There is an urgent need for this, but hardly any as pressing as environmental protection. One example will suffice. In February a coalition of environmental groups had to  “reluctantly withdraw” from the Agri-Food 2030 Strategy Committee as its draft strategy was “woefully inadequate to meet the social and environmental challenges we face”. 

The  Department of Agriculture committee was so heavily stacked with food sector representatives that it is not hard to see the role offered to EP as hollow tokenism. Yet, they represent many whose tax goes to support an otherwise unsustainable sector so compromise is inevitable. The urgent but long-fingered need to review airlines' fuel tax is another pressing question

Sustainability is another issue where absolutism prevails. Great work is being done, but progress is nebulous — especially as new data centres use, it has been suggested, all of the electricity we generate through renewable means. That the benefits accrued by using electric cars are cancelled by the popularity of inefficient SUVs is another. Sustainability is such a pivotal issue that this newspaper will focus on it, its obligations and potential, over the coming days.

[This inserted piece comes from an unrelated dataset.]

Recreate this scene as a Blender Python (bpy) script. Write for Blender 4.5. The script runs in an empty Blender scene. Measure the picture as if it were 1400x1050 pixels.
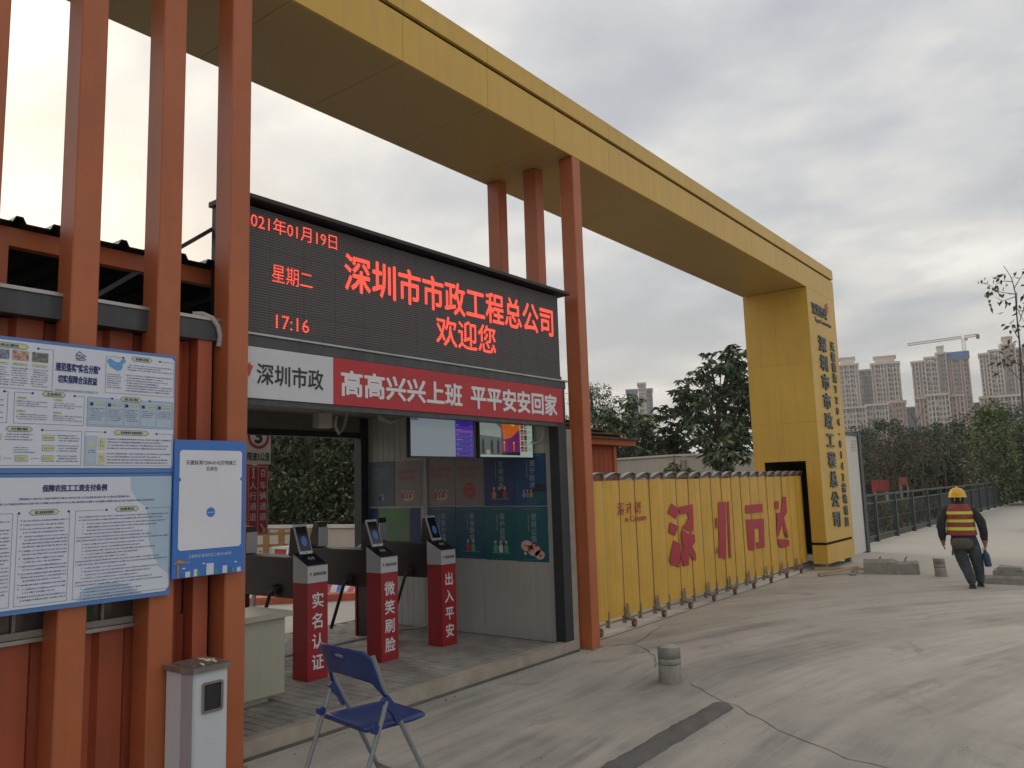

Absolutism in education is underlined by an Alamo attitude on patronage and how sex education is delivered in church-managed schools. The housing crisis is rooted in many failings but our blind loyalty to private property rights is so central that it is difficult to see how the crisis might be resolved with a fair compromise on these issues.

All of this boils down to power, how it is used and shared. Like many other things in our world, we need to reset that dynamic.